Peu à peu délaissées au XIXe siècle, les halles sont remplacées en 1870-1875 par celles du quartier de la République. Vieille « grange sans caractère, ni d’origine, ni de destination, qu’on ne pense même pas à jeter bas », comme l’écrivait Célestin Port dans son Dictionnaire […] de Maine-et-Loire en 1878, elles ne servent plus que pour le marché aux grains. Elles avaient toutefois été visitées le 21 juin 1871 par la Société française d’archéologie, lors de son 38e congrès archéologique de France. Le compte rendu n’est pas excessivement admiratif, étant donné les modifications faites au XVIIIe siècle : « Elles sont bois, et ne consistent à vrai dire qu’en une vaste charpente, percée de lucarnes ogivales. Le caractère des charpentes et le style des lucarnes annoncent qu’elles remontent au Moyen Âge. Mais à une époque plus récente, on a ajouté une sorte de bas côté, appuyé sur un mur peu élevé, qui donne à l’ensemble de la construction un aspect lourd et peu gracieux. »

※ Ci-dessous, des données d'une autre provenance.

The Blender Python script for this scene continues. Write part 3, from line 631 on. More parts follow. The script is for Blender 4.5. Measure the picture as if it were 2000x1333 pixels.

En août 1895, le Petit Courrier exulte : enfin, ces vieilles halles, dont la démolition est « réclamée depuis si longtemps par tout le quartier », vont être rasées ! La décision prise de reconstruire l’église Notre-Dame sur le même emplacement signe leur arrêt de mort. Les halles la masqueraient, elles ne peuvent subsister. Et puis il s’agit d’augmenter l’espace commercial que représente la place.
Le conservateur du musée Saint-Jean, Auguste Michel, n’est pas du tout de cet avis. Il note à ce sujet : « Leur démolition a été ordonnée de la façon la plus bête par cet idiot de Guignard, maire d’Angers et député, pour obéir à des articles de journaux lui reprochant de ne pas faire faire de travaux ». Afin qu’au moins elles ne disparaissent pas sans laisser de traces, Auguste Michel commande à Fernand Berthault un reportage photographique sur leur démolition, commencée le 29 janvier 1896. Il récupère aussi pour le musée Saint-Jean les grilles des impostes des deux portails monumentaux ainsi que les plaques numérotées en ardoise ou en tôle des boutiques. On n’en regrette que plus leur disparition. Quelle formidable charpente en effet, pour une « vieille grange » ! À regarder ces photographies, on est prêt à croire le moine de Saint-Nicolas, Barthélemy Roger, qui affirmait au XVIIe siècle que la charpenterie des halles angevines passait pour une des plus belles et des plus grandes de France.